Конец десятилетнему роману положил случай, произошедший в 1703 году в крепости Шлиссельбург, «ключ-городе», открывавшим России долгожданный выход к Балтийскому морю. В разгар торжества, устроенного по поводу окончания ремонта личной яхты Петра, произошёл досадный несчастный случай — саксонский посланник Кенигсен внезапно упал в Неву и утонул. В вещах погибшего обнаружили любовные письма, подписанные Анной Монс (отправленные в годы отсутствия Петра по делам Великого посольства), а также подаренный ею медальон. Вспыльчивый и бескомпромиссный Пётр, узнав об измене, разорвал свои отношения с Анной.
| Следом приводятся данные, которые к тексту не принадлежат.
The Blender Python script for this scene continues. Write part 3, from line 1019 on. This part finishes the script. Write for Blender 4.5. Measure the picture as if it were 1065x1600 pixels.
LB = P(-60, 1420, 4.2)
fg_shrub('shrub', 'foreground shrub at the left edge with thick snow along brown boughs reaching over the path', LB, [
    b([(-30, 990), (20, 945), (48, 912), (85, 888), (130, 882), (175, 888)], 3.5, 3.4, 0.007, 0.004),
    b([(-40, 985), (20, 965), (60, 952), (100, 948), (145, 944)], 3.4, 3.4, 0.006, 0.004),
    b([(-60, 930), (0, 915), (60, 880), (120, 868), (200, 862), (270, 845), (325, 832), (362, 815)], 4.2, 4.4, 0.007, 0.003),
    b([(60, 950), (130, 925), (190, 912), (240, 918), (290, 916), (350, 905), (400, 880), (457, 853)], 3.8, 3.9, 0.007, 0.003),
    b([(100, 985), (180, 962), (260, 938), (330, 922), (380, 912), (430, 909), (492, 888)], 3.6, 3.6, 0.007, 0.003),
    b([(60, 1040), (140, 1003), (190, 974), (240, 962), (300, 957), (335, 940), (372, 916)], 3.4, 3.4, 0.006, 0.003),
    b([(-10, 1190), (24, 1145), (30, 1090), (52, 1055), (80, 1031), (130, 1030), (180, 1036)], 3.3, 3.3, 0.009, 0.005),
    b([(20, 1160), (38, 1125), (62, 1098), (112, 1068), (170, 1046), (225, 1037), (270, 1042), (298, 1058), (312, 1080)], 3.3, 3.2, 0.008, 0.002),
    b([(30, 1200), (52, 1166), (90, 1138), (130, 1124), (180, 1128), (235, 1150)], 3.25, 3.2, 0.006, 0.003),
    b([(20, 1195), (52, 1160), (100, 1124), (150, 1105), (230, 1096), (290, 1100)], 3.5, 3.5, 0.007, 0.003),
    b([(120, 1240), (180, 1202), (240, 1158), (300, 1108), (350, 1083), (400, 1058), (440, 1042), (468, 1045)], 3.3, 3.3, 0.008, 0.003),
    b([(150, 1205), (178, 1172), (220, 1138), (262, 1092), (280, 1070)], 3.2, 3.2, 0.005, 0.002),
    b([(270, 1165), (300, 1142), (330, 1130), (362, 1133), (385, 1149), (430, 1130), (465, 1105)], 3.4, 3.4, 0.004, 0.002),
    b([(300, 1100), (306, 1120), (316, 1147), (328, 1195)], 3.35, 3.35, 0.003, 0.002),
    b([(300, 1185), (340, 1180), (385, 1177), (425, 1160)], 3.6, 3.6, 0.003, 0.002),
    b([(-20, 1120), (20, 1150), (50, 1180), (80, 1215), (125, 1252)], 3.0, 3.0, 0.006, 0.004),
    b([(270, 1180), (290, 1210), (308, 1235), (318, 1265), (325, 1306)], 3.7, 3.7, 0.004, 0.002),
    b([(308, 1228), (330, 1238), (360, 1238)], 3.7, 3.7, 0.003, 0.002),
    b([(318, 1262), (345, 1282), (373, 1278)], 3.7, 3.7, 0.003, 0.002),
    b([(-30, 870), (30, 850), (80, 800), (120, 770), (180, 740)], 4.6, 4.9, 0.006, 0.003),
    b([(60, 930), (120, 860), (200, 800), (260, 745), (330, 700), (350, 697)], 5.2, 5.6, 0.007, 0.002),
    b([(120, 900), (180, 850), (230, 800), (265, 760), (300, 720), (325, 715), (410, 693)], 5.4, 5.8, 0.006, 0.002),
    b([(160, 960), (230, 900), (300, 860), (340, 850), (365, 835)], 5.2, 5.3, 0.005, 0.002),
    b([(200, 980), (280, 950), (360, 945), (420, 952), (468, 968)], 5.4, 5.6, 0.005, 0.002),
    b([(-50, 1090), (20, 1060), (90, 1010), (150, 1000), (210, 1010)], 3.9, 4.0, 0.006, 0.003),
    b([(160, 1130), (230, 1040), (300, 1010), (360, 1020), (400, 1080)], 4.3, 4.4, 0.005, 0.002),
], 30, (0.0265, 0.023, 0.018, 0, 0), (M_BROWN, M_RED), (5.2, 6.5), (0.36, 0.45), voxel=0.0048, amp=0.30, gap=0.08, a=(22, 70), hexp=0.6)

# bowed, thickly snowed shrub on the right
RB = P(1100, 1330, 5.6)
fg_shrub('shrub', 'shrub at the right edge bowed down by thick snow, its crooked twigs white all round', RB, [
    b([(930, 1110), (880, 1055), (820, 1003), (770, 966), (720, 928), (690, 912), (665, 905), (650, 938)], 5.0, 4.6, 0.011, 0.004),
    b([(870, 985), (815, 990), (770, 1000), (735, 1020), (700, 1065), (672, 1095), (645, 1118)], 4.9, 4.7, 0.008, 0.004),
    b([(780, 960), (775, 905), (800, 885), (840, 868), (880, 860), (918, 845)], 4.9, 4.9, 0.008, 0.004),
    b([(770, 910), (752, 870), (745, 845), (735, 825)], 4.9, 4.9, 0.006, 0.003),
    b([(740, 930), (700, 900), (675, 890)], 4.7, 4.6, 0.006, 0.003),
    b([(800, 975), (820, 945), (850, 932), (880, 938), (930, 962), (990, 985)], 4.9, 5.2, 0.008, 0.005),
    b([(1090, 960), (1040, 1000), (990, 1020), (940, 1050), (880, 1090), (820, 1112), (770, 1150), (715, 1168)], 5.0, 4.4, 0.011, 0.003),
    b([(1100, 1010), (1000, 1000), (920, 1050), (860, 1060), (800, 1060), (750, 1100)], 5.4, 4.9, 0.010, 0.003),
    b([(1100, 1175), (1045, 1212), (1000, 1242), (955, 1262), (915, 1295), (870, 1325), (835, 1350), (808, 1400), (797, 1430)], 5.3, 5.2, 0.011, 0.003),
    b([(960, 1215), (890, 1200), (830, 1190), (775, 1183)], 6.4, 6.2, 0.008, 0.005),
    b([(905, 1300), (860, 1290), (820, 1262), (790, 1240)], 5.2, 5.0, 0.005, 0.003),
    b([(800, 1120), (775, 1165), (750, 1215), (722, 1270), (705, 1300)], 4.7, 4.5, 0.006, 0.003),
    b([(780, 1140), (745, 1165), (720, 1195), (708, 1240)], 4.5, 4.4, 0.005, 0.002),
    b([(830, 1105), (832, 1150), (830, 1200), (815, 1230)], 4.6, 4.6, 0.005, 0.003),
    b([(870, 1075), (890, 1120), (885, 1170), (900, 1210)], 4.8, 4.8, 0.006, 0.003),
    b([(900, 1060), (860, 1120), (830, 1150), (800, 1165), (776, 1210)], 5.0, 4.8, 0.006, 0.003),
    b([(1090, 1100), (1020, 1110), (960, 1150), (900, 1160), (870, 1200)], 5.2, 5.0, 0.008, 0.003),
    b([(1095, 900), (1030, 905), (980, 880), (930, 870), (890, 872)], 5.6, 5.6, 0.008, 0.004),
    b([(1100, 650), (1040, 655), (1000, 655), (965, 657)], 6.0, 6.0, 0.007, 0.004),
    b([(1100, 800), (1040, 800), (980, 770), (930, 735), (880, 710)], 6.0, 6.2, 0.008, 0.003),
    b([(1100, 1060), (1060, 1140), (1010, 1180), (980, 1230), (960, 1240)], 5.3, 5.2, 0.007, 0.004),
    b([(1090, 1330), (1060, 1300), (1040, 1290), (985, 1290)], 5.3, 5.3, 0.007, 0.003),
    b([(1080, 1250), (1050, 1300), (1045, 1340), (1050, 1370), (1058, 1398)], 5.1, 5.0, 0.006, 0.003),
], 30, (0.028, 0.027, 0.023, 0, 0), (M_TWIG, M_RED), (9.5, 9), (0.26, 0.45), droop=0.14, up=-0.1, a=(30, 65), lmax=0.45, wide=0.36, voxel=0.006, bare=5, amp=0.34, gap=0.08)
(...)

Анну Монс отправили под домашний арест. Роль персонального тюремщика отвергнутой возлюбленной взял на себя суровый князь-кесарь Фёдор Юрьевич Ромодановский. Про него современники говорили: «Сей князь был характеру партикулярнаго; собою видом, как монстра; нравом злой тиран; превеликой нежелатель добра никому; пьян по вся дни; но его величеству верной был так, что никто другой». Даже личное ходатайство прусского посланника Георга фон Кайзерлинга, который намеревался жениться на Анне, не смягчило разгневанного царя. В порыве жаркого спора Пётр с Меншиковым спустили немецкого дипломата с лестницы, в результате чего чуть было не разразилась дуэль, которая, несомненно, была невыгодна обеим сторонам, ведь она могла привести к серьёзному военному конфликту. Пробыв в статусе пленницы три года, Анна Монс в ответ на жалобные письма и постоянные просьбы получил дозволение посещать кирху, а в 1707 году все обвинения с неё были сняты, хотя имущество (кроме личных вещей и подарков) конфисковано.
Настойчивый прусский дипломат Кайзерлинг сумел добиться разрешения на женитьбу с Монс в 1711 году. После полугода законного брака супруг скончался по пути в Берлин. А Анна Монс провела остаток дней в судебных разбирательствах по поводу раздела владений в Курляндии. Получив положительное решение по всем своим претензиям, Монс так и не успела насладиться плодами трудов — 15 августа 1714 года она в возрасте 42 лет скончалась от чахотки.